Bayramî Melâmîliği, 880 (1475) yılında doğum yeri olan Göynük’te vefat eden Emîr Sikkînî’den sonra Bünyâmin Ayâşî tarafından sürdürüldü. XVII. yüzyıl Melâmî müelliflerinden Sarı Abdullah Efendi onun bazı suçlamalar yüzünden Kütahya Kalesi’ne hapsedildiğini kaydeder. Fâtih Sultan Mehmed’in başlattığı, reâyâ arasında sıkıntılara sebebiyet veren toprak reformunun, II. Bayezid ile Cem Sultan arasındaki iç savaşın ve XVI. yüzyılın başlarında İran kaynaklı Şahkulu ve Nur Ali Halîfe isyanlarının Anadolu halkı üzerinde yaptığı etki sebebiyle halkın devlete güveninin sarsıldığı bir ortamda Hacı Bayram gibi ilgi odağı olması muhtemel olan Bünyâmin Ayâşî’nin kendisine yöneltilen suçlamalarla hapsedildiği söylenebilir. Ancak bu konuda Osmanlı resmî kaynaklarında bilgi bulunmamaktadır (Ocak, Ayaş ve Bünyâmin Ayaşî, s. 17-19).
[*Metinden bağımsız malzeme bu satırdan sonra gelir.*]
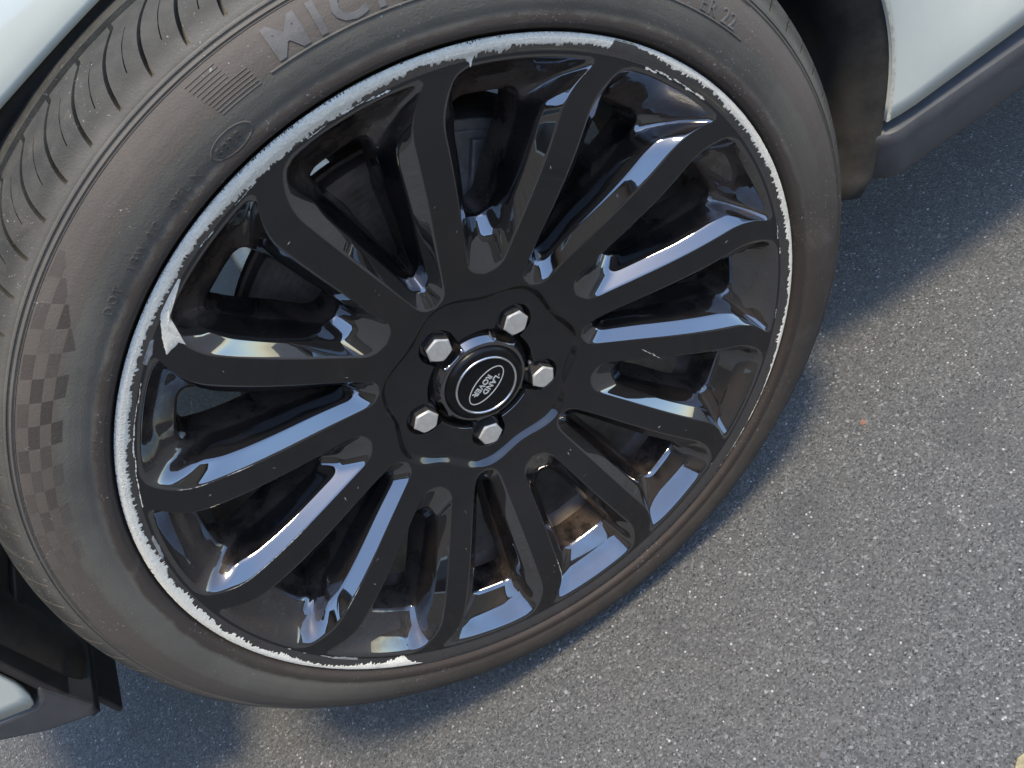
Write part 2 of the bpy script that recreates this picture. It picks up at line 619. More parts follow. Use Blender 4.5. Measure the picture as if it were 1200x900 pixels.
# interior points
cand = []
for r in list(np.arange(0.0515, 0.080, 0.0032)) + list(np.arange(0.0995, 0.285, 0.0042)):
    n = max(60, int(2 * math.pi * r / (0.0034 if r < 0.1 else 0.0042)))
    off = rng.random()
    for i in range(n):
        a = 2 * math.pi * (i + off) / n
        cand.append((r * math.cos(a), r * math.sin(a)))
for dr in (-0.0065, -0.0048, -0.0038, -0.0029, -0.002, -0.001, 0.0, 0.001, 0.002, 0.0029, 0.0038, 0.0048):
    for i in range(420):                      # rings that follow the lobed step round the hub
        a = 2 * math.pi * i / 420
        ph = (math.degrees(a) - (PH0 - STEP / 2)) / (2 * STEP) * 2 * math.pi
        r = 0.0880 - 0.0042 * math.cos(ph) + dr
        cand.append((r * math.cos(a), r * math.sin(a)))
cand = np.array(cand)
keep = np.ones(len(cand), bool)
for h in holes:
    keep &= ~inside(h, cand)
bpts = np.array(pts2)
idx = np.where(keep)[0]
for i in idx:
    d2 = np.min((bpts[:, 0] - cand[i, 0]) ** 2 + (bpts[:, 1] - cand[i, 1]) ** 2)
    if d2 < 0.0009 ** 2:
        keep[i] = False
allp = pts2 + [tuple(p) for p in cand[keep]]
res = delaunay_2d_cdt([Vector(p) for p in allp], edges, [], 0, 1e-7)
cv = np.array([tuple(v) for v in res[0]])
cf = [tuple(f) for f in res[2]]
cent = np.array([cv[list(f)].mean(0) for f in cf])
ok = np.hypot(cent[:, 0], cent[:, 1]) < R_OUT
for h in holes:
    ok &= ~inside(h, cent)
in2out = {}
for o_i, lst in enumerate(res[3]):
    for q in lst:
        in2out[q] = o_i

FV = [(x, y, z_front(x, y)) for x, y in cv]         # (u, v, z) wheel plane coords
FD = [0.0] * len(FV)                                # dust attribute
FDIM = len(FV)                                     # flat open face (first vertices): coat cut so its reflection stays dark
FF, FO = [], []                                     # faces, owner (-1 hub, k spoke)


def owner_of(x, y):
    r = math.hypot(x, y)
    a = math.degrees(math.atan2(y, x))
    k = round((PH0 - a) / STEP) % NS
    return k if r > 0.0965 else -1


for f, c, g in zip(cf, cent, ok):
    if not g:
        continue
    a, b, d = (cv[i] for i in f[:3])
    if (b[0] - a[0]) * (d[1] - a[1]) - (b[1] - a[1]) * (d[0] - a[0]) < 0:
        f = f[::-1]
    FF.append(f)
    FO.append(owner_of(*c))


def zwin(r):
    return interp(r, [(0.115, -0.061), (0.14, -0.057), (0.17, -0.0490), (0.20, -0.0415), (0.23, -0.0365), (0.256, -0.0325)])


SS = [0.02, 0.04, 0.07, 0.10, 0.12, 0.2, 0.3, 0.42, 0.56, 0.60, 0.64, 0.68, 0.72, 0.82, 0.93, 1.0]
for k, (L, W, even, phi) in enumerate(WINDOWS):
    n = len(L)
    DUSTK = 0.40 if k in (4, 5, 6, 7, 8) else 1.0          # road film sits on the upper and forward pockets
    st = starts[1 + k]
    prev = [in2out[st + i] for i in range(n)]
    lz = [FV[p][2] for p in prev]
    for si, s in enumerate(SS + ['wall1', 'wall2', 'wall3']):
        cur = []
        for i in range(n):
            lx, ly = L[i]
            wx, wy = W[i]
            rw = math.hypot(wx, wy)
            rl = math.hypot(lx, ly)
            z1 = zwin(rw)
            outer_end = min(1, max(0, (rl - 0.268) / 0.012))
            if isinstance(s, str):
                d = {'wall1': (0.0012, 0.0035), 'wall2': (0.002, 0.012), 'wall3': (0.004, 0.030)}[s]
                cx, cy = rad(1) * 0, 0
                # shrink into the window slightly
                rc = 0.20
                ccx, ccy = rc * math.cos(rad(phi)), rc * math.sin(rad(phi))
                dx, dy = ccx - wx, ccy - wy
                dl = math.hypot(dx, dy) + 1e-9
                x, y, z = wx + dx / dl * d[0], wy + dy / dl * d[0], z1 - d[1]
                du = 0.65
            else:
                # rounded edge, then a gentle plane, then a steeper plane into the opening
                m1, m2, e1, e2 = 0.60, 1.75, 0.10, 0.62
                drop = m1 * s * s / (2 * e1) if s < e1 else m1 * (s - e1 / 2)
                if s > 0.56:
                    t = (s - 0.56) / 0.16
                    drop += (m2 - m1) * (0.08 * t * t if t < 1 else 0.08 + (s - 0.72))
                drop /= m1 * (1 - e1 / 2) + (m2 - m1) * (0.08 + 0.28)
                dflat = s * s / 0.24 if s < 0.12 else s - 0.06
                dflat /= 0.94
                # outer end: steep first plane, then a flatter one
                if s < 0.42:
                    d2 = dflat * 1.3
                else:
                    dk = (0.42 - 0.06) / 0.94 * 1.3
                    d2 = dk + (1 - dk) * (s - 0.42) / 0.58
                drop = drop * (1 - outer_end) + d2 * outer_end
                x, y = lx + (wx - lx) * s, ly + (wy - ly) * s
                z = lz[i] + (z1 - lz[i]) * drop
                du = outer_end * DUSTK * (0.30 + 0.50 * s) + (1 - outer_end) * 0.16 * max(0, (s - 0.55) / 0.45) * (0.3 + 0.7 * min(1, max(0, (rw - 0.12) / 0.12)))
                if s < 0.2:
                    du *= s / 0.2
            cur.append(len(FV))
            FV.append((x, y, z))
            FD.append(du)
        for i in range(n):
            j = (i + 1) % n
            FF.append((prev[i], prev[j], cur[j], cur[i]))
            # first half of the loop is the clockwise side (+lateral)
            if i < NH:
                # lateral + means angle + (counter-clockwise) or not: decide by geometry
                x, y = L[i]
            else:
                x, y = L[i]
            a = math.degrees(math.atan2(y, x))
            rel = (a - phi + 180) % 360 - 180
            if abs(rel) < 0.02:
                x2, y2 = L[j]
                a2 = math.degrees(math.atan2(y2, x2))
                rel = (a2 - phi + 180) % 360 - 180
            # remove the outer twist from the decision: use the loop half instead
            half = 0 if i < NH else 1
            FO.append((k, half, rel))
        prev = cur

# decide which half belongs to which spoke: average rel sign
sgn = np.mean([o[2] for o in FO if isinstance(o, tuple) and o[1] == 0])
for i, o in enumerate(FO):
    if isinstance(o, tuple):
        k, half, _ = o
        ccw = (half == 0) == (sgn > 0)
        FO[i] = k if ccw else (k + 1) % NS          # spoke k lies counter-clockwise of window k

# hub groove: outer chamfer, floor, then the flank of the central boss
st = starts[-1]
prev = [in2out[st + i] for i in range(NHUB)]
for kind in range(9):
    cur = []
    for i in range(NHUB):
        a = 2 * math.pi * i / NHUB
        ro, ri = hub_radii(a)
        pk = min(1, max(0, (ro - 0.0515) / 0.006))          # 1 inside a bolt pocket
        top = min(0.0388, ri - 0.0010)
        r_, z_, du = [
            (ro - 0.0004, -0.0478, 0), (ro - 0.0008, -0.0484, 0), (ro - 0.0011, -0.0494, 0.1),
            (ro - 0.0014 - 0.0014 * (1 - pk), -0.0575 - 0.006 * pk, 0.05 + 0.75 * pk),
            (ri + 0.0004, -0.0580 - 0.0062 * pk, 0.05 + 0.75 * pk), (ri - 0.0002, -0.0570 - 0.004 * pk, 0.05 + 0.6 * pk),
            (top + (ri - top) * (0.16 if pk < 0.05 else 0.5), -0.0446, 0.0), (top + (ri - top) * 0.06, -0.0437, 0.0), (top - 0.0015, -0.0434, 0.0)][kind]
        cur.append(len(FV))
        FV.append((r_ * math.cos(a), r_ * math.sin(a), z_))
        FD.append(du)
    for i in range(NHUB):
        j = (i + 1) % NHUB
        FF.append((prev[i], prev[j], cur[j], cur[i]))
        FO.append(-1)
    prev = cur

FVn = np.array(FV)
P3 = np.stack([FVn[:, 0], -FVn[:, 2], FVn[:, 1]], 1)      # wheel local 3D
# orient and accumulate smooth normals
NRM = np.zeros_like(P3)
FF2 = []
for f in FF:
    q = P3[list(f)]
    nn = np.zeros(3)
    for i in range(1, len(f) - 1):
        nn += np.cross(q[i] - q[0], q[i + 1] - q[0])
    FF2.append(f)
    for i in f:
        NRM[i] += nn
NRM /= (np.linalg.norm(NRM, axis=1)[:, None] + 1e-20)
# the open face: exact surface normals (wheel plane u, v -> x, z; height -> -y)
for i in range(len(cv)):
    x, y = cv[i]
    e = 0.0003
    gx = (z_front(x + e, y) - z_front(x - e, y)) / (2 * e)
    gy = (z_front(x, y + e) - z_front(x, y - e)) / (2 * e)
    nn = np.array([-gx, -1.0, -gy])
    if np.hypot(x, y) > 0.053:
        sgn_ = 1 if NRM[i][1] <= 0 else -1
        NRM[i] = sgn_ * nn / np.linalg.norm(nn)
# the front must face -Y
front_sample = [i for i in range(len(cv)) if 0.2 < math.hypot(*cv[i]) < 0.24]
flip = np.mean(NRM[front_sample][:, 1]) > 0
if flip:
    NRM = -NRM
    FF2 = [f[::-1] for f in FF2]


def submesh(name, fids, extra=None, parent=None, mat=MAT_BLACK):
    used = {}
    V, F, N, D = [], [], [], []
    for fi in fids:
        g = []
        for i in FF2[fi]:
            if i not in used:
                used[i] = len(V)
                V.append(tuple(P3[i]))
                N.append(tuple(NRM[i]))
                D.append(FD[i])
            g.append(used[i])
        F.append(tuple(g))
    o = link(name, V, F, mat, parent)
    o.data.normals_split_custom_set_from_vertices(N)
    at = o.data.attributes.new('dust', 'FLOAT', 'POINT')
    at.data.foreach_set('value', D)
    at = o.data.attributes.new('dim_face', 'FLOAT', 'POINT')
    at.data.foreach_set('value', [1.0 if i < FDIM else 0.0 for i in used])
    return o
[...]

Bünyâmin Ayâşî’nin ardından Bayramî Melâmîleri’nin irşad makamına Pîr Ali Aksarâyî geçti. Bayramî-Melâmî kaynaklarında Pîr Ali’nin mehdîlik iddiasında bulunduğu söylenerek merkeze şikâyet edildiği, dönemin padişahı Kanûnî Sultan Süleyman’ın hakkında araştırma yaptırdığı, ayrıca olayın gerçeklik derecesini öğrenmek için Irakeyn Seferi’ne giderken Aksaray’a uğrayıp tebdilikıyafetle Pîr Ali’yi ziyaret ettiği, “Mehdîlik iddiasını ve cennetin dört ırmağı bendedir” sözünün ne anlama geldiğini sorduğu, “Zâhiren mehdî sizsiniz, cennetin dört ırmağı ilim, mârifet, aşk ve hakikattir” cevabını aldığı, bunun üzerine, “Sohbetinizle müşerref oldum” diyerek kendisine hürmet gösterdiği kaydedilmektedir (Sarı Abdullah Efendi, Semerâtü’l-fuâd, s. 247-248; La‘lîzâde Abdülbâki, s. 23-27; Müstakimzâde, vr. 10b-11a). Atâî’nin Pîr Ali’nin ölüm tarihi olarak kaydettiği 934 (1527-28) yılını Abdülbaki Gölpınarlı 935 (1528) diye vermiş ve Kanûnî Sultan Süleyman’ın Irakeyn Seferi’ni 940-942 (1533-1535) yılları arasında gerçekleştirdiğine göre bu görüşmenin mümkün olamayacağını söylemiş (Melâmîlik ve Melâmîler, s. 45), bu görüş Ahmet Yaşar Ocak tarafından da tekrar edilmiştir (Osmanlı Toplumunda Zındıklar, s. 271). Ancak, Gölpınarlı’nın 935 tarihini daha sonra 945 (1539) olarak düzeltmiştir (100 Soruda Türkiye’de Mezhepler ve Tarikatler, s. 264).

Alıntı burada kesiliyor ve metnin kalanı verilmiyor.